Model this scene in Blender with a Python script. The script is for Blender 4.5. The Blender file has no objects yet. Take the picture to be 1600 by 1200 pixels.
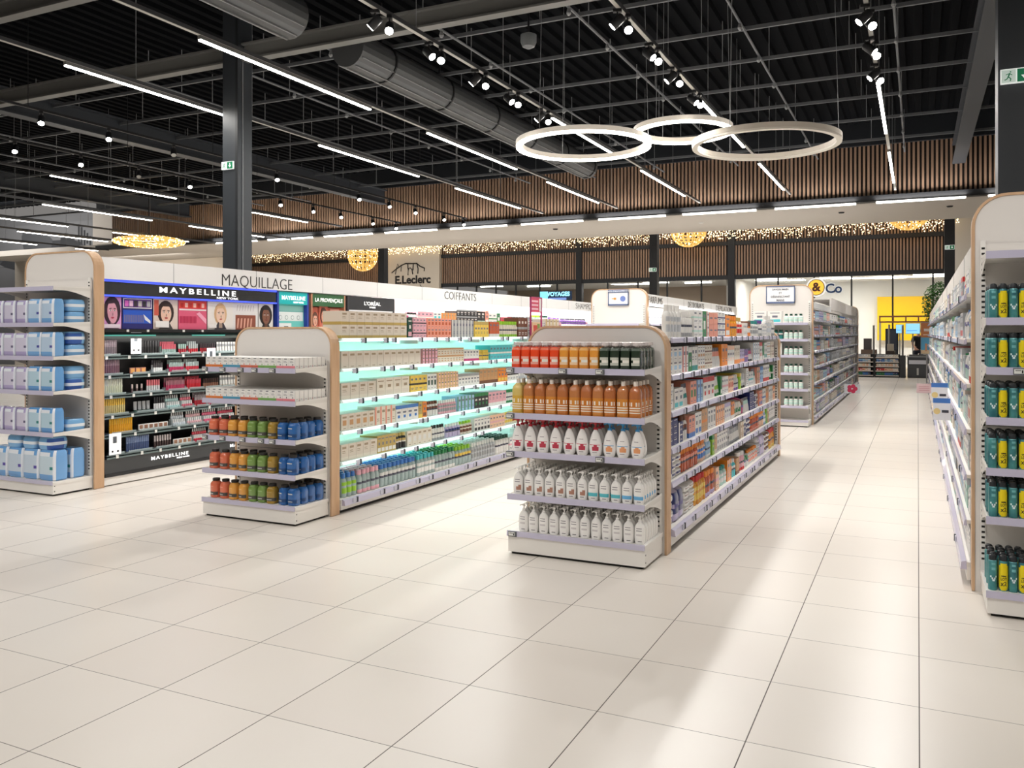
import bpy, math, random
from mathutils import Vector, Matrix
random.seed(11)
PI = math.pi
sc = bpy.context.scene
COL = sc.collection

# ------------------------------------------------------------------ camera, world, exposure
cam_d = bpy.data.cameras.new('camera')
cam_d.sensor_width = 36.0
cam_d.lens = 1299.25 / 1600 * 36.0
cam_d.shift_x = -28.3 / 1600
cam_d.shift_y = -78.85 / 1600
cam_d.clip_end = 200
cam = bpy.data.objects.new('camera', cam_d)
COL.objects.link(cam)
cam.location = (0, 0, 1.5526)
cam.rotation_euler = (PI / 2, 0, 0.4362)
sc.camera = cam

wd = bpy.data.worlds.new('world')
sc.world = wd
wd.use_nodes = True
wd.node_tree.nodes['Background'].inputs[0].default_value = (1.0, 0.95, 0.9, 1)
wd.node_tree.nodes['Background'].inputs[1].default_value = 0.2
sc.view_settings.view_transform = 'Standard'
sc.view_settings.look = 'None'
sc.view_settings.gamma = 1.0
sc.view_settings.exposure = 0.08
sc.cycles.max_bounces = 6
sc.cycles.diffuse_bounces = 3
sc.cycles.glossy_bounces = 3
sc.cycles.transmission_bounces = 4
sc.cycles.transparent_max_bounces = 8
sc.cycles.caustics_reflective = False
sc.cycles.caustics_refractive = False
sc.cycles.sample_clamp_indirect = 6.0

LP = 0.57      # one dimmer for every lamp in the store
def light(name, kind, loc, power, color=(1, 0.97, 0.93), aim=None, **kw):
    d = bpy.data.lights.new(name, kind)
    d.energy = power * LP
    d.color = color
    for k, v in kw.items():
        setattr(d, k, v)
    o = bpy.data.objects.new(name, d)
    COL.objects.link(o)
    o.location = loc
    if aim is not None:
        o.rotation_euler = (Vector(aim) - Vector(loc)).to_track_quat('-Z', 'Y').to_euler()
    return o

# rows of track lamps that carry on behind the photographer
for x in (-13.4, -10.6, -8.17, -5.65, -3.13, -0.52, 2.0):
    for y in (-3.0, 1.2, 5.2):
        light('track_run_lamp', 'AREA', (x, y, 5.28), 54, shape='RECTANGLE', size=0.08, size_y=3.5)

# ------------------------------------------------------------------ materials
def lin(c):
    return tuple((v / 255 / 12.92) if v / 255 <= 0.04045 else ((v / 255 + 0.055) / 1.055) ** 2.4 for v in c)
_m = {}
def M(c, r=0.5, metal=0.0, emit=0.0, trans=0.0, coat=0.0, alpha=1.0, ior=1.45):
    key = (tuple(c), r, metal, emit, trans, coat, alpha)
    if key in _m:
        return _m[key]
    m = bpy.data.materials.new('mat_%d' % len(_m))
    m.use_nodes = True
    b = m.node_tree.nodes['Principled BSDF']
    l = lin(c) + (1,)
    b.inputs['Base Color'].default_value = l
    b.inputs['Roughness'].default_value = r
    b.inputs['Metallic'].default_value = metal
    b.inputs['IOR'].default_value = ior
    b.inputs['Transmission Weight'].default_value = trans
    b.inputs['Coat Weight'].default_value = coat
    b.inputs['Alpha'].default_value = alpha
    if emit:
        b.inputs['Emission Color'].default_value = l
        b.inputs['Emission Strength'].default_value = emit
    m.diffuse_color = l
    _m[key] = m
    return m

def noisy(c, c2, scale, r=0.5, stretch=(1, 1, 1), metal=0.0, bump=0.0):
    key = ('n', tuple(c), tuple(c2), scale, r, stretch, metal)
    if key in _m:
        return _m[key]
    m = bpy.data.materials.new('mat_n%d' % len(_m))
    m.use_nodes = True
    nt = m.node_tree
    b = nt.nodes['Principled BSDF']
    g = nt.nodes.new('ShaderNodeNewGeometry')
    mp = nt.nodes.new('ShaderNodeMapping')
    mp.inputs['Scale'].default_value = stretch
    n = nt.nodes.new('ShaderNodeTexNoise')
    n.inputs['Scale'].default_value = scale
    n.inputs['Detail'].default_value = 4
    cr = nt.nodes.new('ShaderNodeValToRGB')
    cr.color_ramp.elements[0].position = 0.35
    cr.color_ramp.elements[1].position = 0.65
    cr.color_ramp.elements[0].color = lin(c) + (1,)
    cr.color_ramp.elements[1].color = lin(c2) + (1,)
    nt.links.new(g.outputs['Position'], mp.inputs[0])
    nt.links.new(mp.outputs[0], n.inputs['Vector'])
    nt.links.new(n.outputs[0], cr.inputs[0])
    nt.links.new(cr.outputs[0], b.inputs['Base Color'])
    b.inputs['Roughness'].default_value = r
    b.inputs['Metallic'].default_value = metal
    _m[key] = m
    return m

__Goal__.
Pictures stay out. Print the data exactly, from its first line through the line containing "shape='RECTANGLE', size=0.08, size_y=3.5)".

__Right answer__.
Model this scene in Blender with a Python script. The script is for Blender 4.5. The Blender file has no objects yet. Take the picture to be 1600 by 1200 pixels.
import bpy, math, random
from mathutils import Vector, Matrix
random.seed(11)
PI = math.pi
sc = bpy.context.scene
COL = sc.collection

# ------------------------------------------------------------------ camera, world, exposure
cam_d = bpy.data.cameras.new('camera')
cam_d.sensor_width = 36.0
cam_d.lens = 1299.25 / 1600 * 36.0
cam_d.shift_x = -28.3 / 1600
cam_d.shift_y = -78.85 / 1600
cam_d.clip_end = 200
cam = bpy.data.objects.new('camera', cam_d)
COL.objects.link(cam)
cam.location = (0, 0, 1.5526)
cam.rotation_euler = (PI / 2, 0, 0.4362)
sc.camera = cam

wd = bpy.data.worlds.new('world')
sc.world = wd
wd.use_nodes = True
wd.node_tree.nodes['Background'].inputs[0].default_value = (1.0, 0.95, 0.9, 1)
wd.node_tree.nodes['Background'].inputs[1].default_value = 0.2
sc.view_settings.view_transform = 'Standard'
sc.view_settings.look = 'None'
sc.view_settings.gamma = 1.0
sc.view_settings.exposure = 0.08
sc.cycles.max_bounces = 6
sc.cycles.diffuse_bounces = 3
sc.cycles.glossy_bounces = 3
sc.cycles.transmission_bounces = 4
sc.cycles.transparent_max_bounces = 8
sc.cycles.caustics_reflective = False
sc.cycles.caustics_refractive = False
sc.cycles.sample_clamp_indirect = 6.0

LP = 0.57      # one dimmer for every lamp in the store
def light(name, kind, loc, power, color=(1, 0.97, 0.93), aim=None, **kw):
    d = bpy.data.lights.new(name, kind)
    d.energy = power * LP
    d.color = color
    for k, v in kw.items():
        setattr(d, k, v)
    o = bpy.data.objects.new(name, d)
    COL.objects.link(o)
    o.location = loc
    if aim is not None:
        o.rotation_euler = (Vector(aim) - Vector(loc)).to_track_quat('-Z', 'Y').to_euler()
    return o

# rows of track lamps that carry on behind the photographer
for x in (-13.4, -10.6, -8.17, -5.65, -3.13, -0.52, 2.0):
    for y in (-3.0, 1.2, 5.2):
        light('track_run_lamp', 'AREA', (x, y, 5.28), 54, shape='RECTANGLE', size=0.08, size_y=3.5)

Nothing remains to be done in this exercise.